Cast in bronze and gilded in shimmering platinum, The Knowledge Keepers pays tribute to the Northeastern Woodland nations’ reverence for copper, crystal, shell, and silver, materials treasured for both their physical and metaphorical luster. Platinum, with its resistance to corrosion, chemical stability, and role in advanced electronics and spacecraft, translates that tradition into the future.
Marden, an artist and specialist in twining, crafts all of her own regalia. She raises a turkey feather fan in a gesture of honor. Gaines, an Indigenous activist, public speaker, and builder of wetus (traditional homes) and mishoonash (dugout canoes) reads from a page of text in the classical pose of an orator. Michelson’s selection of them as models emphasizes their roles as cultural models. By extension, The Knowledge Keepers seeks to honor and celebrate the beauty, presence, agency, and endurance of the Indigenous nations of Massachusetts.

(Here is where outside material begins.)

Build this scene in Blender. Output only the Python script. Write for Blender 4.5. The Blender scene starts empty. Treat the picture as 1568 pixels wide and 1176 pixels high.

Beyond Brilliance: Jewelry Highlights from the Collection
Rita J. and Stanley H. Kaplan Family Foundation Gallery (Gallery 104)
Ongoing
Celebrating the universality of body adornment throughout the ages and across cultures, this newly renovated gallery presents highlights from the MFA’s renowned jewelry collection. From ancient artifacts to fine jewelry to designs made by contemporary artists, the presentation connects objects that span 4,000 years by exploring how jewelry can communicate strong messages about its wearer and exemplify the art and culture of its time.
More than 150 objects are on display, including an ancient Egyptian broad collar necklace; 19th-century works by Castellani and Carlo Giuliano; 20th-century designs by Marcus & Co., Tiffany & Co., and Bulgari; René Boivin’s starfish brooch from 1937; and fashion jewelry by Chanel, Dior, and Elsa Peretti. New acquisitions of contemporary jewelry by Christian and Yasmin Hemmerle, Wallace Chan, Anna Hu, and Feng J are also featured.
Championing the breadth and depth of the MFA’s collection, “Beyond Brilliance: Jewelry Highlights from the Collection” features both humble and exquisite objects that together illustrate the timeless human desire to self-fashion, collect, and create.